More than half of that stolen data includes employees’ personally identifiable information.

Microsoft tracks 250 groups involved in malicious attacks on computer networks. The company has identified 80 so-called “element” groups, state-sponsored malicious organisations, which it renames according to the periodic table.

At least eighteen of these gangs are actively targeting Asia and Europe, operating primarily out of Iran, Russia, Turkey, China, North Korea and Vietnam.

There are six “volcano” groups, human operated ransomware groups involved in high-impact financial crime. Private sector offensive actors are businesses that develop and sell hacking tools.

One actor, Sourgum, is believed to be Israel-based and targets journalists and activists.
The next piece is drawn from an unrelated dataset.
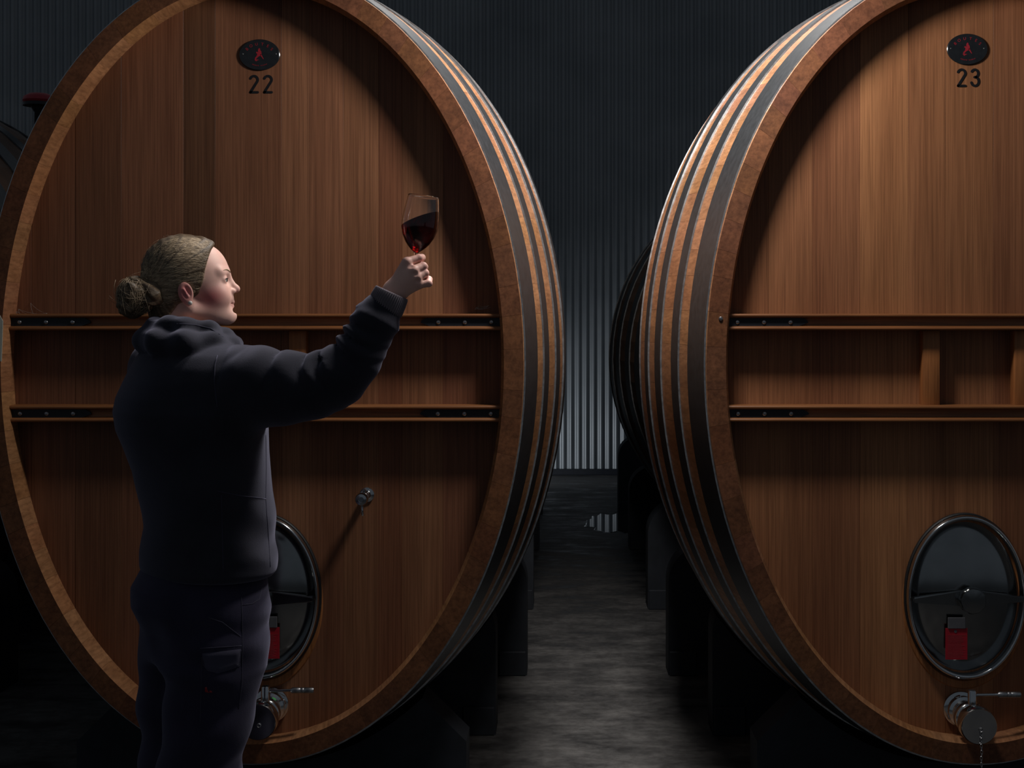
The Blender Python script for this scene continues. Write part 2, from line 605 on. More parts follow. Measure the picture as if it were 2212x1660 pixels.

More than 160 groups are considered to be in their development phase.

Dallman acknowledged that the heat of cybersecurity compromises has tended to focus on North America, Europe and Asia, but noted that Nickel, a group operating out of China has been targeting governments, diplomatic entities, NGO’s and telecommunications organisations in Latin America and Europe.

“Latin America and the Caribbean are facing an increased threat profile,” he said, “and while the biggest rise is in North America, which attracts 48 per cent of attacks along with specialised attacks in Asia, Russian activity is rising in South America.”

The attacks target regional economic interests to pursue espionage, pulling information that is useful in negotiations and has enjoyed high success in compromising targets with unpatched VPN services and internet-facing apps running on-premise Exchange and Sharepoint installations.

In a particularly troubling report on the cybersecurity aspect of the Russian invasion of the Ukraine, Microsoft reports that while Russia was in diplomatic talks in January before the attack, it deployed cyberattacks involving “wipers,” software designed to destroy data on a hard drive and launched distributed denial of service (DDOS) attacks to cripple Ukranian financial institutions.

When diplomatic discussions faltered, cybersecurity attacks were consistently stepped up.

“This is a business ecosystem built around designing effective ransomware attacks,” Dallman said.

He suggested that regional companies and governments should commit to improving cybersecurity measures, update on-premise systems quickly or upgrade to the cloud, where updates and patches can happen at cloud scale and speed.